The judges dryly observed that "the winning entry is a reminder that even in the wake of Brexit, Bad Sex knows no borders".

When presented with the award in 2010 for his wince-worthy sex scene in The Shape of Her, Rowan Somerville accepted it with good grace, saying, "There is nothing more English than bad sex, so on behalf of the entire nation, I thank you."

The offending passage compares a sex act to "a lepidopterist mounting a tough-skinned insect". It conjures a strange and terrifying parallel universe where Kafka wrote erotic fiction.

So, let's celebrate more of these stupendously dismal clunkers. In 1997 top honours went to Nicholas Royale for The Matter of the Heart, where he charmlessly describes a woman in the throes of passion as "making a noise somewhere between a beached seal and a police siren", before our character punches "smoothly in and out of her like a sewing machine". In his acceptance speech, Royale lamely fobbed off the blame to his wife, declaring that she had forbidden him from writing any sex scene that could in any way be construed as being between them.

Special mention must be made of a cracker from Jonathan Littell's 2009 novel The Kindly Ones.

"I came suddenly, a jolt that emptied my head like a spoon scraping the inside of a soft-boiled egg." Feeling queasy? It's enough to make even the most hot-blooded among us shrivel up and wither inside. A clear winner, for sure.

On the shortlist that same year was a bizarre and deeply unsexy example from Richard Milward's Ten Storey Love Song: "George has to roll Mr Condom down Mr Penis for him and she has to help insert him into Mrs Vagina." It's like a demented, adults-only version of Play School.

And speaking of Play School, how about Blue Peter? Or to be more specific, these scenes from The Butcher's Hook by former Blue Peter host Janet Ellis: "I am pinned like wet washing with his peg," and "I slide my hands down his back, all along his spine, rutted with bone like mud ridges in a dry field, to the audacious swell below ... and I spill like grain from a bucket." This is literary muck.
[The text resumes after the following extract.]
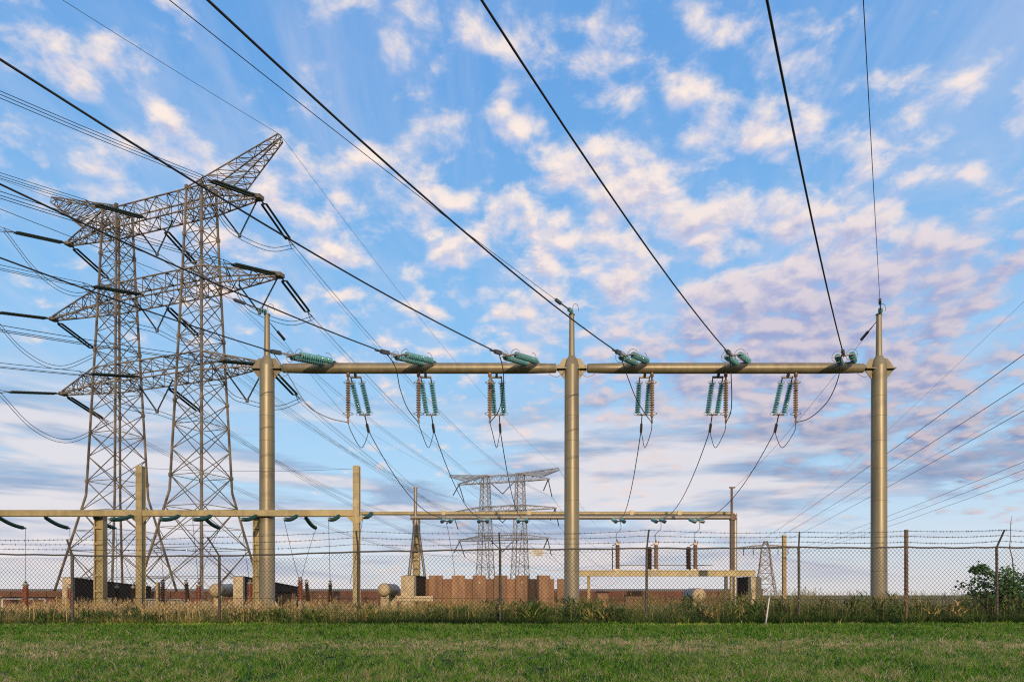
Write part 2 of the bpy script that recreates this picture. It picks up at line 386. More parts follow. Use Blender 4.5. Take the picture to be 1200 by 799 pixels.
def make_lawn():
    n = 370000
    Y = 6.6 + (23.4-6.6)*RNG.uniform(0, 1, n)**1.3; X = RNG.uniform(-1, 1, n)*(Y*.80+5.0)
    big = nz(X, Y, .45, 1); mid = nz(X, Y, 1.5, 2); fine = nz(X, Y*1.4, 4.2, 9); tuft = nz(X, Y, 7.5, 6)
    dry = np.exp(-((Y-13.0-1.2*nz(X, Y*0, .2, 5))/2.1)**2)*.38 + .16*np.exp(-((Y-8.0)/1.1)**2)
    lush = np.exp(-((Y-20.3)/2.8)**2)*.02; t_extra = .10*np.exp(-((Y-20.0)/2.6)**2)*nz(X, Y, .8, 21)
    t = .30 + .16*big + .20*mid + .30*fine + .26*tuft + t_extra + dry*np.clip(.75+1.1*fine+.5*mid, 0, 2) - lush*(1+fine) + RNG.normal(0, .19, n) + (RNG.uniform(0,1,n) < .06)*.4
    h = (.05 + .06*RNG.uniform(0, 1, n))*np.clip(1 + .5*mid + .9*tuft + .5*fine, .35, 2.2) + .03*(Y > 17)
    h *= np.where((Y > 10.5) & (Y < 15.5), .8, 1)
    h = np.where(RNG.uniform(0,1,n) < .02, h*1.8, h)
    w = .007 + .0006*Y
    blades('grass_lawn', X, Y, h, w, RNG.uniform(.2, 1.0, n), t, M['lawn'], 'short green lawn with dry patches before the fence')
make_lawn()
def make_weeds():
    n = 150000
    Y = 22.55 + 17*RNG.uniform(0, 1, n)**2.1; X = RNG.uniform(-1, 1, n)*(Y*.80+6.0); Y = Y + .35*nz(X, Y*0, .9, 8) + .25*nz(X, Y*0, 2.7, 12)
    px = CX + F*X/Y
    gold = np.clip((600-px)/380, 0, 1)*.85 + .25*np.exp(-((px-770)/110)**2)
    c = nz(X, Y, .45, 3); c2 = nz(X, Y, 1.3, 4); c3 = nz(X, Y, 3.2, 14)
    tall = .47 + .23*np.clip((px-690)/200,0,1) + .24*c + .36*c2 + .26*c3 + .22*np.exp(-((px-915)/45)**2) + .12*np.exp(-((px-560)/70)**2) - .12*np.exp(-((px-320)/50)**2)
    h = np.clip(tall, .22, 1.25)*RNG.uniform(.3, 1.0, n); h *= np.where(Y < 23.0, .6, 1)
    t = -.04 + .40*gold + .62*(h-.24) + .30*c2 + .26*c3 + RNG.normal(0, .17, n)
    blades('tall_grass', X, Y, h, .009+.009*RNG.uniform(0,1,n), RNG.uniform(.05, .8, n), t, M['weeds'], 'tall uncut grass growing along the fence', seg=3)
    # broad-leaved weeds and docks standing among the grass
    nc = 190; cy = 22.9 + 6*RNG.uniform(0,1,nc)**2; cx = RNG.uniform(-1,1,nc)*(cy*.8+5); kk = 70
    X2 = np.repeat(cx, kk)+RNG.normal(0,.16,nc*kk); Y2 = np.repeat(cy, kk)+RNG.normal(0,.12,nc*kk); p2 = CX+F*X2/Y2
    ch = np.repeat(RNG.uniform(.45,1.15,nc)*np.clip(.55+.5*(CX+F*cx/cy-350)/400,.5,1.0), kk)
    blades('weed_leaves', X2, Y2, RNG.uniform(.12,.34,nc*kk), RNG.uniform(.03,.065,nc*kk), RNG.uniform(.5,1.3,nc*kk), np.repeat(RNG.normal(.30,.14,nc),kk)+RNG.normal(0,.10,nc*kk), M['weeds'], 'broad leaved green weeds standing in the tall grass', zoff=ch*RNG.uniform(0,.85,nc*kk), seg=3)
    # flowering stems with feathery seed heads
    n = 7800; Y = 22.9 + 14*RNG.uniform(0, 1, n)**1.7; X = RNG.uniform(-1, 1, n)*(Y*.80+6.0); px = CX + F*X/Y
    c = nz(X, Y, .5, 3); keep = c + RNG.uniform(-.3, .5, n) > -.1; X, Y, px, c = X[keep], Y[keep], px[keep], c[keep]; n = len(X)
    h = np.clip(.68 + .26*np.clip((px-650)/200,0,1) + .40*c + .12*np.exp(-((px-915)/60)**2), .5, 1.35)*RNG.uniform(.65, 1.12, n)
    mb_v = []; st = []; 
    gold = np.clip((600-px)/380, 0, 1)
    rep = 12
    sx = np.repeat(X, rep); sy = np.repeat(Y, rep); sh = np.repeat(h, rep); g = np.repeat(gold, rep)
    k = np.tile(np.arange(rep), n)/rep; lean = np.repeat(RNG.normal(0, .09, n), rep); lean2 = np.repeat(RNG.normal(0, .09, n), rep)
    blades('grass_stems', X, Y, h, np.full(n, .014), RNG.uniform(.03, .15, n), .50+.35*gold+RNG.normal(0,.1,n), M['weeds'], 'thin seeding grass stems along the fence', seg=2)
    hx = sx + RNG.normal(0, .016, n*rep); hy = sy + RNG.normal(0, .016, n*rep)
    zz = sh*(.80 + .22*k)
    o = blades('grass_seed_heads', hx, hy, RNG.uniform(.04, .09, n*rep), np.full(n*rep, .015), RNG.uniform(.2, .8, n*rep), .58+.30*g+RNG.normal(0,.14,n*rep), M['weeds'], 'feathery straw coloured seed heads of the tall grass', zoff=zz, seg=2)
make_weeds()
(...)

Further proving that this isn't just the domain of men, Erica Jong whose 1973 novel Fear of Flying had a significant hand in developing second-wave feminism was shortlisted for the Bad Sex gong in 2015 for her novel Of Blessed Memory. "And he plunges into me with his iron stalk, touching my womb again and again."
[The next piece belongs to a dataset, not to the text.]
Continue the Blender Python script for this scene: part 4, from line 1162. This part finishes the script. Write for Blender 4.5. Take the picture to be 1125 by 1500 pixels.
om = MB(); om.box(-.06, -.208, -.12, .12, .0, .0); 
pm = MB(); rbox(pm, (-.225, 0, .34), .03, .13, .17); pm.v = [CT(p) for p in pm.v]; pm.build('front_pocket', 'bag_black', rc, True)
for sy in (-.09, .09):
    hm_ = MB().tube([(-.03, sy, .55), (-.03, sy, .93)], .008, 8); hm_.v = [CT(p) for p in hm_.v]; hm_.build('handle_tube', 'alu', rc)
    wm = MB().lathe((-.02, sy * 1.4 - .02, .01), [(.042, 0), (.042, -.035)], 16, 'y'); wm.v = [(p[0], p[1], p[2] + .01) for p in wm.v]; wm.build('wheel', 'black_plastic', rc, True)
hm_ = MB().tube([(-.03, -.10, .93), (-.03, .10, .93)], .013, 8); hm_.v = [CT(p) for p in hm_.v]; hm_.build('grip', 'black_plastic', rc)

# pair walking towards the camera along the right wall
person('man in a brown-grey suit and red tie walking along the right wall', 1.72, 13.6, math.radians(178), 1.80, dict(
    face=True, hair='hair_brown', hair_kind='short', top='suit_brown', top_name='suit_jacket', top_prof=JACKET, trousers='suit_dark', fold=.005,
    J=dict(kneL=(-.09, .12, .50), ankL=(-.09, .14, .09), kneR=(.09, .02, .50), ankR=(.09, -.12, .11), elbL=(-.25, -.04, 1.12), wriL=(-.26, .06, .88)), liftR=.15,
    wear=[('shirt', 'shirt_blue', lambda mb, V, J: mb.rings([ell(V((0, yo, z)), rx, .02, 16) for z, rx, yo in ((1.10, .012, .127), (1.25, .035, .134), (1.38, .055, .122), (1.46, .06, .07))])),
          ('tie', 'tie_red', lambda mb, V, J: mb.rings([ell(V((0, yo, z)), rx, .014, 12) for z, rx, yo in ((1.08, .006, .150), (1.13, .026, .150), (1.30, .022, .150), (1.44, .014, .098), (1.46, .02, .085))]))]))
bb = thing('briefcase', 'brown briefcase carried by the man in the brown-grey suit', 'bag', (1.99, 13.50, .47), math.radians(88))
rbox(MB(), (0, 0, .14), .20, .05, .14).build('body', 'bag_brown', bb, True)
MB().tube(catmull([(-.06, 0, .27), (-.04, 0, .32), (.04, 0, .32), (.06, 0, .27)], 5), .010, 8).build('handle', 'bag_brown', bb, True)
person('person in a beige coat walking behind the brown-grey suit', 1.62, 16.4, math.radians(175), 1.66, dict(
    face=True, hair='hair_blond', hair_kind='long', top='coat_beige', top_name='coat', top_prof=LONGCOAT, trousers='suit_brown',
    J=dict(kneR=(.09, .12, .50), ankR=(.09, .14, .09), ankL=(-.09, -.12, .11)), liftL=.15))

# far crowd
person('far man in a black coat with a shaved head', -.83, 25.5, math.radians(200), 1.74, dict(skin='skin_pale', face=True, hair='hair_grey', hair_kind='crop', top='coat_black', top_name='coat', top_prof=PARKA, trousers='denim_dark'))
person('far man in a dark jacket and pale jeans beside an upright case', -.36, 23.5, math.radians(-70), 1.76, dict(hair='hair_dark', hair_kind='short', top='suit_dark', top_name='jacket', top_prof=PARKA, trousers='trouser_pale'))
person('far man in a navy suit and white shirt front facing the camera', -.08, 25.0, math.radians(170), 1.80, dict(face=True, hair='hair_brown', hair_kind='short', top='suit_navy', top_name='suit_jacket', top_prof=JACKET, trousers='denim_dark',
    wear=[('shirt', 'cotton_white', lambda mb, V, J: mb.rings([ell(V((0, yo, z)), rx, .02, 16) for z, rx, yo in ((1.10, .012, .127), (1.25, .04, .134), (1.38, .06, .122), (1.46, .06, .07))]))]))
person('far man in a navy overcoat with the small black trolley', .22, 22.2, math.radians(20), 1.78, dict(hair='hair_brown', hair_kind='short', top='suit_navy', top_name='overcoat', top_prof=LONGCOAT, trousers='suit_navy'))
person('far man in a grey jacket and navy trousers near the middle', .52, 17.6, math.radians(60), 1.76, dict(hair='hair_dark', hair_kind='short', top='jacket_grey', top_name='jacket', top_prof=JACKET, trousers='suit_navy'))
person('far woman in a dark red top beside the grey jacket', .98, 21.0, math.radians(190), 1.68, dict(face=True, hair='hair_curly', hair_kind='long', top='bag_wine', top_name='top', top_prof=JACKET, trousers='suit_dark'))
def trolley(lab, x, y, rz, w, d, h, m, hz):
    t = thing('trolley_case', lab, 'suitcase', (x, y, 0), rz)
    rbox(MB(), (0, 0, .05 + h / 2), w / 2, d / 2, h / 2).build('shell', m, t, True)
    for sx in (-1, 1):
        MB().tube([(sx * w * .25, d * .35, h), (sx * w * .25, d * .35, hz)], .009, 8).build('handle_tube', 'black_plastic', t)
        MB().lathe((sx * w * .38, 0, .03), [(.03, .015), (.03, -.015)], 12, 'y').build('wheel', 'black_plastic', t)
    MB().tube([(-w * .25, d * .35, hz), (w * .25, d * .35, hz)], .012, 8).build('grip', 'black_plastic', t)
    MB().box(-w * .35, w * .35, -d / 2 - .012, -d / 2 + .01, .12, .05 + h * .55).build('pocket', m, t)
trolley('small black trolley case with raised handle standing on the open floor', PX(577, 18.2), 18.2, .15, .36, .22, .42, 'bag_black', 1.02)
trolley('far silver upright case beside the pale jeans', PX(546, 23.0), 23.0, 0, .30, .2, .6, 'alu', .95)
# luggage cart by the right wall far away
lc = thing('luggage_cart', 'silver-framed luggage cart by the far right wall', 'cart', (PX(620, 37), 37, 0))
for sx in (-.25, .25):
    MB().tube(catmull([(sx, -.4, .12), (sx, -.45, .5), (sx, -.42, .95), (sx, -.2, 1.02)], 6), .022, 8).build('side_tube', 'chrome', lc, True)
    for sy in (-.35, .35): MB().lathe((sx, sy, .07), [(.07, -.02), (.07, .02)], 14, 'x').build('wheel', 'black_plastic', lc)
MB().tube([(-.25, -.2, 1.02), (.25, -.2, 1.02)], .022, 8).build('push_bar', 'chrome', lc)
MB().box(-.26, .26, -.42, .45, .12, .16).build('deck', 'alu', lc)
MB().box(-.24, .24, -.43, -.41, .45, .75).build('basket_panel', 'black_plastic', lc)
Jong was pipped by that bequiffed moaner, Morrissey. If you didn't think his music miserable enough, in 2015 he published his debut novel, The List of the Lost. "Eliza's breast barrel-rolled across Ezra's howling mouth and the pained frenzy of his bulbous salutation extenuating his excitement as it whacked and smacked its way into every muscle of Eliza's body except for the otherwise central zone." Mozz's heroes Keats and Yeats would surely be shuddering in their graves.

It feels appropriate to end with this example from respected novelist Vikram Chandra's Love and Longing in Bombay. Two or so pages of feverish frenzied sexual activity climax when "the condom made a sad plop on the floor next to the bed".